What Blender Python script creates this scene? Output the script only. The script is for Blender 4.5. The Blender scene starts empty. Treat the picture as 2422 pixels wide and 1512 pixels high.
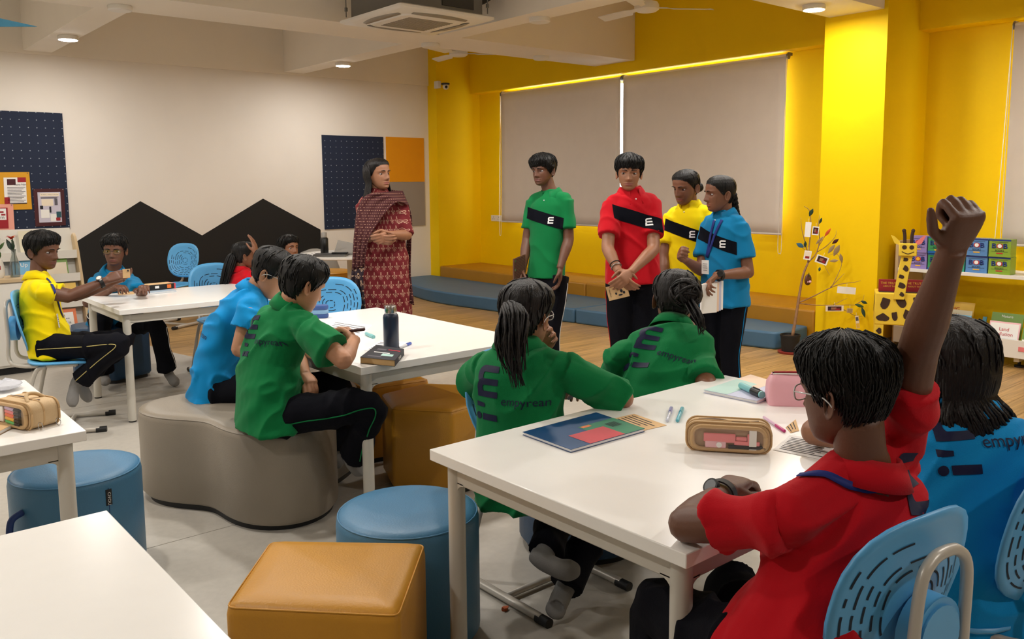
import bpy, bmesh, math, random
import numpy as np
from mathutils import Vector, Matrix, noise
from mathutils.bvhtree import BVHTree
random.seed(7); rng = np.random.RandomState(7)
S = bpy.context.scene
COL = S.collection
PI = math.pi

# ---------------------------------------------------------------- camera
F, CX, CY, HC = 1997.0, 1211.0, 665.8, 1.5          # focal length (px), optical centre (px), eye height (m)
_p, _r, _y = math.radians(6.6405), math.radians(-.456), math.radians(40.1035)
_M = np.array([[1, 0, 0], [0, -math.sin(_p), -math.cos(_p)], [0, math.cos(_p), -math.sin(_p)]])
_M = np.array([[math.cos(_r), -math.sin(_r), 0], [math.sin(_r), math.cos(_r), 0], [0, 0, 1]]) @ _M
RC = _M @ np.array([[math.cos(_y), -math.sin(_y), 0], [math.sin(_y), math.cos(_y), 0], [0, 0, 1]])
cam_d = bpy.data.cameras.new('camera'); cam = bpy.data.objects.new('camera', cam_d); COL.objects.link(cam)
cam_d.sensor_fit = 'HORIZONTAL'; cam_d.sensor_width = 36; cam_d.lens = F/2422*36
cam_d.shift_y = -(756-CY)/2422; cam_d.clip_start = .05
mw = np.eye(4); mw[:3, 0] = RC[0]; mw[:3, 1] = -RC[1]; mw[:3, 2] = -RC[2]; mw[2, 3] = HC
cam.matrix_world = Matrix(mw.tolist())
S.camera = cam
FWD = np.array([math.sin(_y), math.cos(_y), 0.]); RGT = np.array([math.cos(_y), -math.sin(_y), 0.]); UP = np.array([0, 0, 1.])
def at(px, py, d):                                   # the point seen at a pixel, d metres ahead
    return np.array([0, 0, HC]) + (RC.T @ np.array([(px-CX)/F, (py-CY)/F, 1.]))*d
def _plane(px, py, k, c):
    r = RC.T @ np.array([(px-CX)/F, (py-CY)/F, 1.]); o = np.array([0, 0, HC])
    return o + r*(c-o[k])/r[k]
def atx(px, py, x): return _plane(px, py, 0, x)
def aty(px, py, y): return _plane(px, py, 1, y)
def atz(px, py, z): return _plane(px, py, 2, z)

# ---------------------------------------------------------------- sky, exposure
W = bpy.data.worlds.new('sky'); S.world = W; W.use_nodes = True
W.node_tree.nodes['Background'].inputs[0].default_value = (.86, .94, 1, 1)
W.node_tree.nodes['Background'].inputs[1].default_value = 9.0
S.view_settings.view_transform = 'Standard'; S.view_settings.look = 'None'
S.view_settings.gamma = 1; S.view_settings.exposure = 0.0; S.view_settings.use_curve_mapping = False
_c = S.cycles; _c.max_bounces = 6; _c.diffuse_bounces = 4; _c.glossy_bounces = 2; _c.transmission_bounces = 4; _c.transparent_max_bounces = 8
_c.caustics_reflective = False; _c.caustics_refractive = False; _c.adaptive_threshold = .09
LAMP = 365.0                                          # strength of the ceiling lamps

# ---------------------------------------------------------------- materials
def lin(c):
    return tuple(((x/255)/12.92 if x/255 <= .04045 else ((x/255+.055)/1.055)**2.4) for x in c)
def mat(name, rgb, rough=.5, metal=0, bump=0, bscale=40, var=0, vscale=6, spec=.5, stretch=(1, 1, 1), coat=0, sheen=0, alpha=None, trans=0, emit=0, objrand=0, sss=0):
    m = bpy.data.materials.new(name); m.use_nodes = True
    nt = m.node_tree; b = nt.nodes['Principled BSDF']; L = nt.links.new; c = lin(rgb)
    b.inputs['Base Color'].default_value = (*c, 1); b.inputs['Roughness'].default_value = rough; b.inputs['Metallic'].default_value = metal
    b.inputs['Specular IOR Level'].default_value = spec
    if coat: b.inputs['Coat Weight'].default_value = coat; b.inputs['Coat Roughness'].default_value = .15
    if sheen: b.inputs['Sheen Weight'].default_value = sheen; b.inputs['Sheen Roughness'].default_value = .6
    if alpha is not None: b.inputs['Alpha'].default_value = alpha
    if trans: b.inputs['Transmission Weight'].default_value = trans
    if sss: b.inputs['Subsurface Weight'].default_value = sss; b.inputs['Subsurface Radius'].default_value = (.012, .005, .003)
    if emit: b.inputs['Emission Color'].default_value = (*c, 1); b.inputs['Emission Strength'].default_value = emit
    if bump or var or objrand:
        tc = nt.nodes.new('ShaderNodeTexCoord'); mp = nt.nodes.new('ShaderNodeMapping'); mp.inputs['Scale'].default_value = stretch
        L(tc.outputs['Object'], mp.inputs[0])
    if bump:
        n = nt.nodes.new('ShaderNodeTexNoise'); n.inputs['Scale'].default_value = bscale; n.inputs['Detail'].default_value = 3
        L(mp.outputs[0], n.inputs[0]); bp = nt.nodes.new('ShaderNodeBump'); bp.inputs['Strength'].default_value = bump; bp.inputs['Distance'].default_value = .01
        L(n.outputs[0], bp.inputs['Height']); L(bp.outputs[0], b.inputs['Normal'])
    if var or objrand:
        n = nt.nodes.new('ShaderNodeTexNoise'); n.inputs['Scale'].default_value = vscale; n.inputs['Detail'].default_value = 4
        L(mp.outputs[0], n.inputs[0]); r = nt.nodes.new('ShaderNodeMapRange')
        r.inputs[1].default_value = .3; r.inputs[2].default_value = .7; r.inputs[3].default_value = 1-var; r.inputs[4].default_value = 1+var
        L(n.outputs[0], r.inputs[0]); h = nt.nodes.new('ShaderNodeHueSaturation'); h.inputs['Color'].default_value = (*c, 1); val = r.outputs[0]
        if objrand:
            oi = nt.nodes.new('ShaderNodeObjectInfo'); r2 = nt.nodes.new('ShaderNodeMapRange'); r2.inputs[3].default_value = 1-objrand; r2.inputs[4].default_value = 1+objrand
            L(oi.outputs['Random'], r2.inputs[0]); mm = nt.nodes.new('ShaderNodeMath'); mm.operation = 'MULTIPLY'; L(val, mm.inputs[0]); L(r2.outputs[0], mm.inputs[1]); val = mm.outputs[0]
        L(val, h.inputs['Value']); L(h.outputs[0], b.inputs['Base Color'])
    return m
M = {}
def mk(k, *a, **kw): M[k] = mat(k, *a, **kw); return M[k]
mk('white_wall', (240, 233, 224), .75, var=.03, vscale=1.2, bump=.03, bscale=60)
mk('ceiling', (243, 235, 222), .8, var=.02, vscale=2)
mk("yellow_wall", (248, 206, 0), .6, var=.03, vscale=1.5, bump=.03, bscale=50, spec=.2)
mk('black_paint', (14, 13, 13), .7)
mk('white_lam', (250, 248, 244), .22, var=.012, vscale=9, spec=.5)
mk('edge_lam', (232, 222, 205), .35)
mk('table_metal', (206, 202, 192), .4)
mk('chair_blue', (92, 172, 226), .38, var=.02)
mk('chair_metal', (196, 190, 180), .35, metal=.2)
mk('rubber', (18, 18, 20), .6)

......

_PROBLEM TO SOLVE:_ Give back exactly the lines from the first line of the data through the line with "PI = math.pi", pictures excluded.

_RESPONSE TO THIS TASK:_
What Blender Python script creates this scene? Output the script only. The script is for Blender 4.5. The Blender scene starts empty. Treat the picture as 2422 pixels wide and 1512 pixels high.
import bpy, bmesh, math, random
import numpy as np
from mathutils import Vector, Matrix, noise
from mathutils.bvhtree import BVHTree
random.seed(7); rng = np.random.RandomState(7)
S = bpy.context.scene
COL = S.collection
PI = math.pi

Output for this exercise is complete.